RECORDED DATA ▸
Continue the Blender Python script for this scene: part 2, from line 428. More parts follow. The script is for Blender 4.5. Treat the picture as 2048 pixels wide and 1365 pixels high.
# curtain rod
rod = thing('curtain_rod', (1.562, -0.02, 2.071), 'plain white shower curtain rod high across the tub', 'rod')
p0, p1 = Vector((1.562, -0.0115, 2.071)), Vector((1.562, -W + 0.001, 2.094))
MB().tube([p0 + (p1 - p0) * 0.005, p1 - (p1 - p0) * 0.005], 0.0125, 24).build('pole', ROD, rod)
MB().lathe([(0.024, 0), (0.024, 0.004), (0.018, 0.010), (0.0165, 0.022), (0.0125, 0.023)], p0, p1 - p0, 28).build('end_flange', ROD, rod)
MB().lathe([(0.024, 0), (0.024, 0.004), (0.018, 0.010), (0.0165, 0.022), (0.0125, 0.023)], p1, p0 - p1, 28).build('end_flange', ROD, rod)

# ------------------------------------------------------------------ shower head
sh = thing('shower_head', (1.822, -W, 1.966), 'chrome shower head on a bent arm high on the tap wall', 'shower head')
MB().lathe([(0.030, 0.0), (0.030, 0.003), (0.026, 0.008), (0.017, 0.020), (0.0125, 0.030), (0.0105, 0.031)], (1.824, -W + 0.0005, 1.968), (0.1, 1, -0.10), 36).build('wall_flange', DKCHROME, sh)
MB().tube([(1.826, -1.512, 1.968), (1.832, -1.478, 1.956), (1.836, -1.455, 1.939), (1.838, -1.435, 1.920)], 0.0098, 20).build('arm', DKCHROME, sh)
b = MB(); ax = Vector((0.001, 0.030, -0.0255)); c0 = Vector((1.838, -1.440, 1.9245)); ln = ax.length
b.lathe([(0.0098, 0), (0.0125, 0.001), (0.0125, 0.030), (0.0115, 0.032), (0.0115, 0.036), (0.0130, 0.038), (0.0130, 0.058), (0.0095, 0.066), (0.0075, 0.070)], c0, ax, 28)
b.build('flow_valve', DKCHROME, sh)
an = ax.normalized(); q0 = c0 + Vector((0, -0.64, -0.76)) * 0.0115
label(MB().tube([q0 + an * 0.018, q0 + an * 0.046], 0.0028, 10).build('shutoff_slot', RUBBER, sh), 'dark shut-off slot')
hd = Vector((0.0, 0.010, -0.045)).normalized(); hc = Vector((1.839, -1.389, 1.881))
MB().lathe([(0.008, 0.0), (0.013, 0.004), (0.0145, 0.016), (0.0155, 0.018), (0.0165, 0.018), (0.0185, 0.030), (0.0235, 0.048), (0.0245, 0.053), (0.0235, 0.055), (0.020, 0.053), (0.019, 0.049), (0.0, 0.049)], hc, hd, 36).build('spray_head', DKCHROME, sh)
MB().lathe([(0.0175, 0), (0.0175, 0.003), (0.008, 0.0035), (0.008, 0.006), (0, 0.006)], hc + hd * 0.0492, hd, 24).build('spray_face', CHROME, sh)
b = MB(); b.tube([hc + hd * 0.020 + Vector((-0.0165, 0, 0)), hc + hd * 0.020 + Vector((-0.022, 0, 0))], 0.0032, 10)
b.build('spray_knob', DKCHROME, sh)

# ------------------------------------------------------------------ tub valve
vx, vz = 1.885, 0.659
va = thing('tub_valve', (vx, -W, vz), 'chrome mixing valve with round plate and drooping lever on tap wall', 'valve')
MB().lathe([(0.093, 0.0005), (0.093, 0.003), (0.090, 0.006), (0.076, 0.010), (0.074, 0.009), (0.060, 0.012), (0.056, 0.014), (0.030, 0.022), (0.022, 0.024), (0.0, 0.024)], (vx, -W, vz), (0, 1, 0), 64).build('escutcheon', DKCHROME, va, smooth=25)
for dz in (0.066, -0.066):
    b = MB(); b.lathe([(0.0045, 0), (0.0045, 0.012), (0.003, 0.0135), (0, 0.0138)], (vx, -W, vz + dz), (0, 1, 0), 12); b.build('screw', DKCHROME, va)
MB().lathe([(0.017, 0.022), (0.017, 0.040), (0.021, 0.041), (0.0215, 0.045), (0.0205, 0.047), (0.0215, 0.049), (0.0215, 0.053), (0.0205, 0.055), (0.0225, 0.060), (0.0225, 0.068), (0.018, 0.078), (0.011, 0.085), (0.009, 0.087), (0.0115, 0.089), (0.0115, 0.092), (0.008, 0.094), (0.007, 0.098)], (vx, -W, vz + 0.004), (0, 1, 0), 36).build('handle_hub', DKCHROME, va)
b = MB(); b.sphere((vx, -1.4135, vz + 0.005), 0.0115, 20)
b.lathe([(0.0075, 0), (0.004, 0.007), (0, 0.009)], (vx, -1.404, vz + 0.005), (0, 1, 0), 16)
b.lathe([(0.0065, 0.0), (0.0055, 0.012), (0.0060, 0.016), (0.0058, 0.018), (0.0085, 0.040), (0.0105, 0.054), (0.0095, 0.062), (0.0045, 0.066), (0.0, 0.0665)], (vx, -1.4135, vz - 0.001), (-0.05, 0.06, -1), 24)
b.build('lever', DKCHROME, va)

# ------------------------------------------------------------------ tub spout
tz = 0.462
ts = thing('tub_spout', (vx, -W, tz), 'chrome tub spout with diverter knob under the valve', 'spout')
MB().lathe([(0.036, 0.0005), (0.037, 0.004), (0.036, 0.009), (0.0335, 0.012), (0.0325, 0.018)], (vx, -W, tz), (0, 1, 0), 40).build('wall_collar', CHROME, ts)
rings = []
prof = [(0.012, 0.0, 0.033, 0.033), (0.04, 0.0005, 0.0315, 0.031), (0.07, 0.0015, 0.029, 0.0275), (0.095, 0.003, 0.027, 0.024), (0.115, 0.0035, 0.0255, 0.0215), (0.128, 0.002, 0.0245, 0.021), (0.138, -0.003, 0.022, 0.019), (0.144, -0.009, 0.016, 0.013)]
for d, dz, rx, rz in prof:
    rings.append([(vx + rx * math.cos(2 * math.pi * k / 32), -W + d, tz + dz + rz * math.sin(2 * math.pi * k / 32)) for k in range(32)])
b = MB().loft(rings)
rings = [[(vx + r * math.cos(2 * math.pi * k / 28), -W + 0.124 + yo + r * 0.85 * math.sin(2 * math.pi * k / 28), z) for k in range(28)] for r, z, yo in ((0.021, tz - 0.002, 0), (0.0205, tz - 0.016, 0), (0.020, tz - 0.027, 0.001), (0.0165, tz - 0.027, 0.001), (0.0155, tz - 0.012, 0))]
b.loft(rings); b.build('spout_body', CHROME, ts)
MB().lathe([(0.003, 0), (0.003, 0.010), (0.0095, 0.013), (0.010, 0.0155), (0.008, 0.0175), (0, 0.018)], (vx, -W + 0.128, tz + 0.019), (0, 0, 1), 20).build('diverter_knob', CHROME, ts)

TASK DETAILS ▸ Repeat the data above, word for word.

EXPECTED ANSWER ▸
Continue the Blender Python script for this scene: part 2, from line 428. More parts follow. The script is for Blender 4.5. Treat the picture as 2048 pixels wide and 1365 pixels high.
# curtain rod
rod = thing('curtain_rod', (1.562, -0.02, 2.071), 'plain white shower curtain rod high across the tub', 'rod')
p0, p1 = Vector((1.562, -0.0115, 2.071)), Vector((1.562, -W + 0.001, 2.094))
MB().tube([p0 + (p1 - p0) * 0.005, p1 - (p1 - p0) * 0.005], 0.0125, 24).build('pole', ROD, rod)
MB().lathe([(0.024, 0), (0.024, 0.004), (0.018, 0.010), (0.0165, 0.022), (0.0125, 0.023)], p0, p1 - p0, 28).build('end_flange', ROD, rod)
MB().lathe([(0.024, 0), (0.024, 0.004), (0.018, 0.010), (0.0165, 0.022), (0.0125, 0.023)], p1, p0 - p1, 28).build('end_flange', ROD, rod)

# ------------------------------------------------------------------ shower head
sh = thing('shower_head', (1.822, -W, 1.966), 'chrome shower head on a bent arm high on the tap wall', 'shower head')
MB().lathe([(0.030, 0.0), (0.030, 0.003), (0.026, 0.008), (0.017, 0.020), (0.0125, 0.030), (0.0105, 0.031)], (1.824, -W + 0.0005, 1.968), (0.1, 1, -0.10), 36).build('wall_flange', DKCHROME, sh)
MB().tube([(1.826, -1.512, 1.968), (1.832, -1.478, 1.956), (1.836, -1.455, 1.939), (1.838, -1.435, 1.920)], 0.0098, 20).build('arm', DKCHROME, sh)
b = MB(); ax = Vector((0.001, 0.030, -0.0255)); c0 = Vector((1.838, -1.440, 1.9245)); ln = ax.length
b.lathe([(0.0098, 0), (0.0125, 0.001), (0.0125, 0.030), (0.0115, 0.032), (0.0115, 0.036), (0.0130, 0.038), (0.0130, 0.058), (0.0095, 0.066), (0.0075, 0.070)], c0, ax, 28)
b.build('flow_valve', DKCHROME, sh)
an = ax.normalized(); q0 = c0 + Vector((0, -0.64, -0.76)) * 0.0115
label(MB().tube([q0 + an * 0.018, q0 + an * 0.046], 0.0028, 10).build('shutoff_slot', RUBBER, sh), 'dark shut-off slot')
hd = Vector((0.0, 0.010, -0.045)).normalized(); hc = Vector((1.839, -1.389, 1.881))
MB().lathe([(0.008, 0.0), (0.013, 0.004), (0.0145, 0.016), (0.0155, 0.018), (0.0165, 0.018), (0.0185, 0.030), (0.0235, 0.048), (0.0245, 0.053), (0.0235, 0.055), (0.020, 0.053), (0.019, 0.049), (0.0, 0.049)], hc, hd, 36).build('spray_head', DKCHROME, sh)
MB().lathe([(0.0175, 0), (0.0175, 0.003), (0.008, 0.0035), (0.008, 0.006), (0, 0.006)], hc + hd * 0.0492, hd, 24).build('spray_face', CHROME, sh)
b = MB(); b.tube([hc + hd * 0.020 + Vector((-0.0165, 0, 0)), hc + hd * 0.020 + Vector((-0.022, 0, 0))], 0.0032, 10)
b.build('spray_knob', DKCHROME, sh)

# ------------------------------------------------------------------ tub valve
vx, vz = 1.885, 0.659
va = thing('tub_valve', (vx, -W, vz), 'chrome mixing valve with round plate and drooping lever on tap wall', 'valve')
MB().lathe([(0.093, 0.0005), (0.093, 0.003), (0.090, 0.006), (0.076, 0.010), (0.074, 0.009), (0.060, 0.012), (0.056, 0.014), (0.030, 0.022), (0.022, 0.024), (0.0, 0.024)], (vx, -W, vz), (0, 1, 0), 64).build('escutcheon', DKCHROME, va, smooth=25)
for dz in (0.066, -0.066):
    b = MB(); b.lathe([(0.0045, 0), (0.0045, 0.012), (0.003, 0.0135), (0, 0.0138)], (vx, -W, vz + dz), (0, 1, 0), 12); b.build('screw', DKCHROME, va)
MB().lathe([(0.017, 0.022), (0.017, 0.040), (0.021, 0.041), (0.0215, 0.045), (0.0205, 0.047), (0.0215, 0.049), (0.0215, 0.053), (0.0205, 0.055), (0.0225, 0.060), (0.0225, 0.068), (0.018, 0.078), (0.011, 0.085), (0.009, 0.087), (0.0115, 0.089), (0.0115, 0.092), (0.008, 0.094), (0.007, 0.098)], (vx, -W, vz + 0.004), (0, 1, 0), 36).build('handle_hub', DKCHROME, va)
b = MB(); b.sphere((vx, -1.4135, vz + 0.005), 0.0115, 20)
b.lathe([(0.0075, 0), (0.004, 0.007), (0, 0.009)], (vx, -1.404, vz + 0.005), (0, 1, 0), 16)
b.lathe([(0.0065, 0.0), (0.0055, 0.012), (0.0060, 0.016), (0.0058, 0.018), (0.0085, 0.040), (0.0105, 0.054), (0.0095, 0.062), (0.0045, 0.066), (0.0, 0.0665)], (vx, -1.4135, vz - 0.001), (-0.05, 0.06, -1), 24)
b.build('lever', DKCHROME, va)

# ------------------------------------------------------------------ tub spout
tz = 0.462
ts = thing('tub_spout', (vx, -W, tz), 'chrome tub spout with diverter knob under the valve', 'spout')
MB().lathe([(0.036, 0.0005), (0.037, 0.004), (0.036, 0.009), (0.0335, 0.012), (0.0325, 0.018)], (vx, -W, tz), (0, 1, 0), 40).build('wall_collar', CHROME, ts)
rings = []
prof = [(0.012, 0.0, 0.033, 0.033), (0.04, 0.0005, 0.0315, 0.031), (0.07, 0.0015, 0.029, 0.0275), (0.095, 0.003, 0.027, 0.024), (0.115, 0.0035, 0.0255, 0.0215), (0.128, 0.002, 0.0245, 0.021), (0.138, -0.003, 0.022, 0.019), (0.144, -0.009, 0.016, 0.013)]
for d, dz, rx, rz in prof:
    rings.append([(vx + rx * math.cos(2 * math.pi * k / 32), -W + d, tz + dz + rz * math.sin(2 * math.pi * k / 32)) for k in range(32)])
b = MB().loft(rings)
rings = [[(vx + r * math.cos(2 * math.pi * k / 28), -W + 0.124 + yo + r * 0.85 * math.sin(2 * math.pi * k / 28), z) for k in range(28)] for r, z, yo in ((0.021, tz - 0.002, 0), (0.0205, tz - 0.016, 0), (0.020, tz - 0.027, 0.001), (0.0165, tz - 0.027, 0.001), (0.0155, tz - 0.012, 0))]
b.loft(rings); b.build('spout_body', CHROME, ts)
MB().lathe([(0.003, 0), (0.003, 0.010), (0.0095, 0.013), (0.010, 0.0155), (0.008, 0.0175), (0, 0.018)], (vx, -W + 0.128, tz + 0.019), (0, 0, 1), 20).build('diverter_knob', CHROME, ts)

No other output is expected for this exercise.